Il n’en reste pas moins que selon moi l’adoption ne devrait pas être un sujet majeur pour peu que le travail de design, de conception, de l’outil, des services, des process etc soit fait convenablement. En effet que signifie un déficit d’adoption d’un outil et de la démarche plus large qu’il incarne et supporte ?
- l’utilisateur ne voit pas l’utilité de l’outil
- l’outil n’a pas de sens au regard du management, de l’organisation, de la culture dans l’entreprise.
- l’outil rend les choses plus compliquées
- l’outil ne répond pas à un besoin du collaborateur (même s’il correspond à un besoin de l’organisation)

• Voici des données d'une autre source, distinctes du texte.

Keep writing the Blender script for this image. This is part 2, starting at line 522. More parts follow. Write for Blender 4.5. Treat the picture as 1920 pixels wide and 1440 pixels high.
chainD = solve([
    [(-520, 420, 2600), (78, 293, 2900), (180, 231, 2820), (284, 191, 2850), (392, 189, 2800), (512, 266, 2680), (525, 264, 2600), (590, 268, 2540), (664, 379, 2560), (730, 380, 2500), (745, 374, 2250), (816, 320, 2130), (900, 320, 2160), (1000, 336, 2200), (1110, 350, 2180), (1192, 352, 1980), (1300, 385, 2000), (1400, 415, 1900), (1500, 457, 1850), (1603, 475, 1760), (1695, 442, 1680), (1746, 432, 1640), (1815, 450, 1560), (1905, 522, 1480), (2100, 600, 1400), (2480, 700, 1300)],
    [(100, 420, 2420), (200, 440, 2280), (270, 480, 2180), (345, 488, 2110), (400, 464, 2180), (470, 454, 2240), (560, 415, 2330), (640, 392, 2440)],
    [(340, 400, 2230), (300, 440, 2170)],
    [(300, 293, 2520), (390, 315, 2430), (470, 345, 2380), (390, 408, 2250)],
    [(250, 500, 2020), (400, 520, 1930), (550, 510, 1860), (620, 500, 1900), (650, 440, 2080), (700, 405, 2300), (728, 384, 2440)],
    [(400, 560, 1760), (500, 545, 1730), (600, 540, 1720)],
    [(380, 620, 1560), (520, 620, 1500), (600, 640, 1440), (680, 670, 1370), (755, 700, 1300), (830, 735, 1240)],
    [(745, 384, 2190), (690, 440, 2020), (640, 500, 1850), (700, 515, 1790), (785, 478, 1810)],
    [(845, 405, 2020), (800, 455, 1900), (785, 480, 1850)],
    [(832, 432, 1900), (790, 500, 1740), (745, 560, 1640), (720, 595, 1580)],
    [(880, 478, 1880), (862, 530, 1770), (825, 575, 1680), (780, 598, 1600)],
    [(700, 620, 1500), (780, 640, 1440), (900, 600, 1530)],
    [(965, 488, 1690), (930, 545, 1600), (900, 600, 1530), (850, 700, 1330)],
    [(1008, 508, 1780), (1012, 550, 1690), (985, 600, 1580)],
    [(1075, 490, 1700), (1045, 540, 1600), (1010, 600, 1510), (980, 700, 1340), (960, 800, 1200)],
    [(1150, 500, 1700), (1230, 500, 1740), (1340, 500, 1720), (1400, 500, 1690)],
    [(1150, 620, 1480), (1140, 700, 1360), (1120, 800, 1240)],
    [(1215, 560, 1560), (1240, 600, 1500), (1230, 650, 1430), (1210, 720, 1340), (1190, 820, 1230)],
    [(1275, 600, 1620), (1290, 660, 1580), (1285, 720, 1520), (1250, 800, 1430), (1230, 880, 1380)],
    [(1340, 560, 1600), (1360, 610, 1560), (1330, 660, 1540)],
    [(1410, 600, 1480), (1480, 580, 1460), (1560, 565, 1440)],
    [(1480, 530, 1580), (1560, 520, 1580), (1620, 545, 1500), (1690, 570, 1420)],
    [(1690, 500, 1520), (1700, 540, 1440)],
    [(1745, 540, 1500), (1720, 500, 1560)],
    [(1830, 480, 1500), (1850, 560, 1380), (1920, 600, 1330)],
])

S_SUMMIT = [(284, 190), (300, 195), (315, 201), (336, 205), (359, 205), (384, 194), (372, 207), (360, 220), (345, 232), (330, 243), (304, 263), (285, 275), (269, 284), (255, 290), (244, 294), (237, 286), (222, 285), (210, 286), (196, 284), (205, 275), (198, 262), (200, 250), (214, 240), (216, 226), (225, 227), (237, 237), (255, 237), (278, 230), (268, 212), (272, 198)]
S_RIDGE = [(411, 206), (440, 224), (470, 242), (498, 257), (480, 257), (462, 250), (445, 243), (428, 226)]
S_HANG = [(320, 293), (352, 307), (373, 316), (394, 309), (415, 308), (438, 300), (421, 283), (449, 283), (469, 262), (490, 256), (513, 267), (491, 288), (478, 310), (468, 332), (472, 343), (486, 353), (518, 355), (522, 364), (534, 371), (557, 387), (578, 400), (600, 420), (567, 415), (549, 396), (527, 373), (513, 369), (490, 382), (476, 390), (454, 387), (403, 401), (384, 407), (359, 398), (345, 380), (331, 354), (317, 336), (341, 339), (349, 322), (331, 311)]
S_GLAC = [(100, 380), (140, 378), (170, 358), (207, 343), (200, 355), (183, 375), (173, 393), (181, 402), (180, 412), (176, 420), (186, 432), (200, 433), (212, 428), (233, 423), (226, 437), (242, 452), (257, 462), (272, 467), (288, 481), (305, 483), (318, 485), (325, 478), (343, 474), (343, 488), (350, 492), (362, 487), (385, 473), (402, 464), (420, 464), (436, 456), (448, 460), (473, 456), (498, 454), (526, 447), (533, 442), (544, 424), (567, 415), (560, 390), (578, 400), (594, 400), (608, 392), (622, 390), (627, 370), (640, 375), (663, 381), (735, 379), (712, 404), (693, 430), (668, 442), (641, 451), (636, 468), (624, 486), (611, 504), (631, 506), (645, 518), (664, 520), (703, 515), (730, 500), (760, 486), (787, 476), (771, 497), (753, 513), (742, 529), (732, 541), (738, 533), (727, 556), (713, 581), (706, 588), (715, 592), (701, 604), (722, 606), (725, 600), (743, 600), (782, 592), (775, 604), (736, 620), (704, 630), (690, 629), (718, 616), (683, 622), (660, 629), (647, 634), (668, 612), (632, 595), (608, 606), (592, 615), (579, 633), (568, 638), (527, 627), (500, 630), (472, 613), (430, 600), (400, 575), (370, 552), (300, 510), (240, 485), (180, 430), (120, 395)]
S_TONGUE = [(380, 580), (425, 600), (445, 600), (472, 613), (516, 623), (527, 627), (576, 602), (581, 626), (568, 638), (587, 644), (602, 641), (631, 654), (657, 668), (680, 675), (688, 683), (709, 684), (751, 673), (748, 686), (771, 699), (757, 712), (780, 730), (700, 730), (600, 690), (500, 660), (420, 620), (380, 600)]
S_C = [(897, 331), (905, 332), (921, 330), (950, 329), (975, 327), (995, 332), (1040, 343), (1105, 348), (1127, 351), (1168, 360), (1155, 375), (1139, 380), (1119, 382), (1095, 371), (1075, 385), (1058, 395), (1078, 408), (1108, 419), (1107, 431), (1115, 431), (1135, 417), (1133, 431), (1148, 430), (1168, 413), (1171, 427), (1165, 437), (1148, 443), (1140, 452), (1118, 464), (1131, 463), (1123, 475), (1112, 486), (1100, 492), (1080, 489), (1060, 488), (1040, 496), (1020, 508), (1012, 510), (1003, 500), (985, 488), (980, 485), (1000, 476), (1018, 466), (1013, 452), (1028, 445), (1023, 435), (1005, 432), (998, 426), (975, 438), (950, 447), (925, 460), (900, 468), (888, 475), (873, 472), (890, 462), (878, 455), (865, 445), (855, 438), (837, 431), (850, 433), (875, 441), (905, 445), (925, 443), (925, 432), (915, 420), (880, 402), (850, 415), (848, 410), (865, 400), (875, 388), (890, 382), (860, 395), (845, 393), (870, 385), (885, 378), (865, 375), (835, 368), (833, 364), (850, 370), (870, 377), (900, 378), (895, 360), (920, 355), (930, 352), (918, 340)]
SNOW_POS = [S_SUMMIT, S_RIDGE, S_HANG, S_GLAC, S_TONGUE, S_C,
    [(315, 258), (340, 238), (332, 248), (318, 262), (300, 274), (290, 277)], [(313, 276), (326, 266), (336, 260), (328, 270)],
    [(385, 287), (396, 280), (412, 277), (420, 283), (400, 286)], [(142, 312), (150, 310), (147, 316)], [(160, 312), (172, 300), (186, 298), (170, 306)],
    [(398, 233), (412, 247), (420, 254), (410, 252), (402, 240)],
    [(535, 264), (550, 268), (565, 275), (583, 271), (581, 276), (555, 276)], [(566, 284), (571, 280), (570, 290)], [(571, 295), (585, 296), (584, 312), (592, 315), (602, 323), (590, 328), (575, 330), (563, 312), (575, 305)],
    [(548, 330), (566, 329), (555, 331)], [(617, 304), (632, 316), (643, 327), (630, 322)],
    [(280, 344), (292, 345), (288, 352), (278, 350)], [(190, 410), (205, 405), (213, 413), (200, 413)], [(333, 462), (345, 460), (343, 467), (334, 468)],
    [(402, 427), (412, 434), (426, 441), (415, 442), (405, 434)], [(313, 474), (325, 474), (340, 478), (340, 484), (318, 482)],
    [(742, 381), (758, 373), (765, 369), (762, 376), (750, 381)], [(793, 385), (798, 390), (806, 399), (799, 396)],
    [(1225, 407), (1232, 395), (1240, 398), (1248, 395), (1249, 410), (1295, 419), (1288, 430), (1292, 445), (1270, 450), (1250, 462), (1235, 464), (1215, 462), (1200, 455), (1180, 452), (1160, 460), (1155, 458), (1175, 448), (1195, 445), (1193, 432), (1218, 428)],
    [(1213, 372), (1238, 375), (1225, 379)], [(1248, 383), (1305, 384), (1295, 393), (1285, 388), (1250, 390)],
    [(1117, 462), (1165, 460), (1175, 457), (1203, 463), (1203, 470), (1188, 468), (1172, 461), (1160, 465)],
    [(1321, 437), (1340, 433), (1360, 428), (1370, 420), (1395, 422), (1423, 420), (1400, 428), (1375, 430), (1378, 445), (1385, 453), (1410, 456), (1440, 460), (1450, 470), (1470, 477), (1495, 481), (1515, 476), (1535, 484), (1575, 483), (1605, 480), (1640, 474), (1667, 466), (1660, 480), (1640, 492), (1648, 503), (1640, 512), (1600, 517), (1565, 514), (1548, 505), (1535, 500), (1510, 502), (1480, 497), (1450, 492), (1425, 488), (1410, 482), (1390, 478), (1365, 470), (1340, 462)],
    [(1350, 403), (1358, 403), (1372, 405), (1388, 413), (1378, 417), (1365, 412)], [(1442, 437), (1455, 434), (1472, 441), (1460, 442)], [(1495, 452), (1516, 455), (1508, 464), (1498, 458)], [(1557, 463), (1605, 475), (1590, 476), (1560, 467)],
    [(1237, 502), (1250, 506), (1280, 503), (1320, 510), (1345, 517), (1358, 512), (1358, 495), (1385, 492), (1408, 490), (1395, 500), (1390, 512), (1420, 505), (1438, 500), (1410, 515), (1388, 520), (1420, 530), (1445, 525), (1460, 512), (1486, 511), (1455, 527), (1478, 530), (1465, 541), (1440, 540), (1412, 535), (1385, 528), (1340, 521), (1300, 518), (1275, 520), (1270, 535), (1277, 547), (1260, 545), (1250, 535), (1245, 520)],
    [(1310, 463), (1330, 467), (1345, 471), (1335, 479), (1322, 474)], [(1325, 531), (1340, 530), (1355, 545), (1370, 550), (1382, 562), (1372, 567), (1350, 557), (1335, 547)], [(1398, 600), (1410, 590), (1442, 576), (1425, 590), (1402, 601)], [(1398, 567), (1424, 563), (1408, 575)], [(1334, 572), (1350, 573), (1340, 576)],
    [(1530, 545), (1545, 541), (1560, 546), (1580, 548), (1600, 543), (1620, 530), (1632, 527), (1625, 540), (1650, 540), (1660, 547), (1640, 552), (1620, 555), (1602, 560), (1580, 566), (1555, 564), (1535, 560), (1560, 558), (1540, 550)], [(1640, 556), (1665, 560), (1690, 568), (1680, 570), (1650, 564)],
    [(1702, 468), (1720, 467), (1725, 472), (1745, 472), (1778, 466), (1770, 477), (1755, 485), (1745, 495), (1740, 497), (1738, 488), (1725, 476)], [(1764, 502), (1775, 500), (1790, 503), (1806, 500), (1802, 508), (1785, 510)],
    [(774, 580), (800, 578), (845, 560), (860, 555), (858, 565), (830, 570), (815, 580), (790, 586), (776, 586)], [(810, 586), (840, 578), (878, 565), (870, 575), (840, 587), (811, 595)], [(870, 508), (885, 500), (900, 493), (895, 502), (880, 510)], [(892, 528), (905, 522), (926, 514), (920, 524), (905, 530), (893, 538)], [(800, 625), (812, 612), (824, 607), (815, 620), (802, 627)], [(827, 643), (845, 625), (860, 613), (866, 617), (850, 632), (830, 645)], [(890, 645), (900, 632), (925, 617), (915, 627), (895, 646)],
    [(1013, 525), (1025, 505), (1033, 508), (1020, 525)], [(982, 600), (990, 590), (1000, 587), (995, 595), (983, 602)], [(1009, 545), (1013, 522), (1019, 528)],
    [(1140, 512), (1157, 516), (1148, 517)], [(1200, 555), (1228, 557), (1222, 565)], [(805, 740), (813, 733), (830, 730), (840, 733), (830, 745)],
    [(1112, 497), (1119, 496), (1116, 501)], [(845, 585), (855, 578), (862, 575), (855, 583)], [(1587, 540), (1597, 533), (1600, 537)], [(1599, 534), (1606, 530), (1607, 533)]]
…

Essentiellement un problème de conception, de design.
L’adoption ne devrait d’être qu’un travail de facilitation, d’explication, et ne devrait pas consister à imposer des pratiques contre-nature, à combler le manque de sens ou d’utilité qui sont des défauts rédhibitoires.
L’adoption doit se penser en amont du projet et être intégrée dans les outils et la refonte des process pour ne pas avoir à être un sujet une fois les outils mis dans les mains des collaborateurs.